Towards the latter part of the Vedic Age, the kingdom of Videha emerged as the new center of Vedic culture. King Janaka is attributed to be the ruler under whom Videha rose to its prominence. This prominent kingdom was referred to in both the Mahabharatha as well as the Ramayana. In fact, in the Ramayana Sita is the daughter of the King of Videha and her marriage to Rama creates an alliance between the Videha and Kosala kingdoms. 

The geographical region covered by the Videha kingdom was a region called Mithila comprising Northern and Eastern Bihar as well as Eastern parts of Nepal. In fact, the name Mithila is often used to refer to the Kingdom of Videha as well as the territories that fell within the ancient kingdom’s boundaries. This distinct geographical location is bounded by the Mahananda river in the East, the Ganga in the south, the Gandakiriver in the west and the foothills of the Himalayas in the north and was also known as Tirabhukti, meaning bound by rivers. The region is a vast and fertile plain watered by seven rivers that often flood causing damage to this otherwise richly endowed region. 

The seclusion of the Mithila region caused it to become a center and seat of learning without much outside interference. King Janaka was known to be a philosopher and his court patronized poets and philosophers during the time. Today there is a remnant of the ancient shrines, temples, monasteries and cities that flourished during this golden era. Mithila produced some of the greatest philosophers and thinkers like Gautama Buddha and Vardhamana Mahavira and thus birthed two major world religions – Budhism and Jainism. One of the greatest kings in world history Emperor Ashoka hailed from Mithila, too. 

It is interesting to note that in Mithila, two sub-cultures have co-existed at times in conflict and other times in harmony. Both together comprise Mithila culture. One is known as the ‘great tradition’ belonging to the upper caste Brahmins while the other known as the ‘little tradition’ belonging to the lower castes, muslims and other tribal people. This contrasting culture shows up in the various aspects of Maithil culture like paintings, music, language, dialects etc. 

In art, for instance, the theme and basic source depends on the origin of the tradition. The ‘great tradition’ paintings are based on various religious scriptures like the Vedas, Puranas etc. The ‘little tradition’ paintings are based on popular stories and mystical figures in folk legends. Interestingly in both traditions, it is the women who were the painters whether Brahmin women making paintings to adorn their walls or tribal and Muslim women making paintings to protect their homes from evil. Music and Dance too is intimately connected with the associated religious practices and beliefs of the people – Maithil music drawing from religious texts or ancient folklore depending on the origin and tradition of the composer.

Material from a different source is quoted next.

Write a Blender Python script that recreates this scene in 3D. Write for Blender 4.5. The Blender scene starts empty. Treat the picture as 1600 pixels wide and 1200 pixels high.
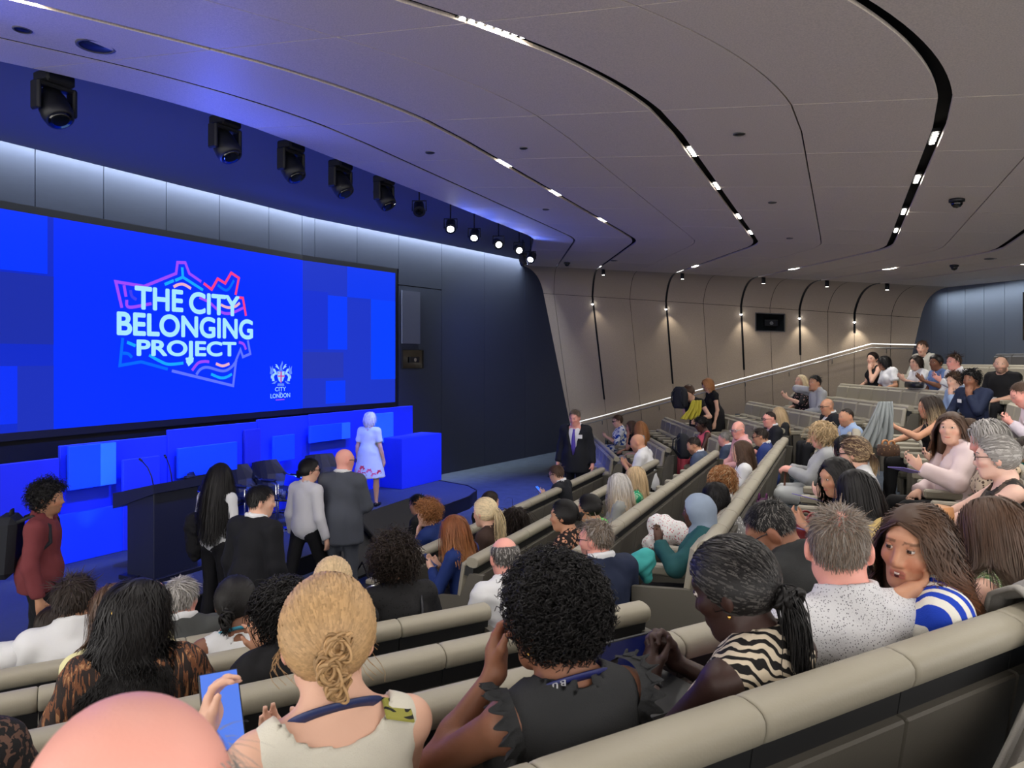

Legend has it that Madhubani paintings or Mithila Paintings originated at the time of the Ramayana, when King Janak commissioned artists to do paintings at the time of marriage of his daughter, Sita, to Lord Ram. The modern world was introduced to Madhubani paintings after the drought in the 1960’s when the local population had to look at occupations other than agriculture to sustain them. To read more, click here. 

While many may not remember the glorious socio-cultural legacy of this region, none can deny that some of the greatest paintings and craftwork originates from this region. Today Mithila has turned to regional handicrafts as a source of income as floods continue to interrupt the agriculture in these otherwise fertile plains. Madhubani paintings (also known as Mithila paintings), Bhagalpur Tussar silks and Godda silks are well-known in India, a little window into the culture that set much of Indian history on its course.